When a buyer and seller reach agreement on a home sale, the buyer typically puts a small amount of money into a trust account. 

This up-front deposit is more commonly known as “earnest money”.

A sales contract’s earnest money requirement will vary from contract to contract.  It can be as high as 10 percent of the purchase price and could be as low as $500; earnest money is a negotiable item between buyers and sellers.

Some factors that can influence earnest money amounts include:

  • Market conditions: Stronger markets often call for more earnest money
  • Buyer economics: First-time buyers often give less earnest money
  • Seller psychology: Skeptical sellers often ask for more earnest money

No matter how large or how small, however, earnest money is supposed to give the seller a sign of good faith that the buyer wants to purchase the home. 
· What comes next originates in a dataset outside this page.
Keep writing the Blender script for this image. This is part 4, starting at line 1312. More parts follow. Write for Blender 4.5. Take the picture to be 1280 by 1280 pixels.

To this end, earnest money can be forfeited if the buyer later “backs out” of the deal, or breaches the terms of the purchase agreement. Breaching, however, is infrequent. 

This is because most purchase contracts are written with buyer-focused “outs” called “contingencies”. 

A typical contingency is that the seller must provide a clean title policy to the buyer, or that the buyer must secure financing prior to given date, or that the home must pass a satisfactory inspection.

If any of these contingencies cannot be met, the purchase agreement is voided and earnest money returned to the buyer.

When contingencies are met, however, earnest money becomes a deposit and is applied directly to the buyer’s bottom line at settlement.  If the buyer is expected to have $50,0000 for the closing, for example, the true bottom line is $50,000 minus the earnest money deposit.

Earnest money customs vary from state to state, city to city, and even locale to locale.  Be sure to ask your real estate agent and/or real estate attorney for professional counsel before signing purchase contracts. 

The earnest money you save may be your own.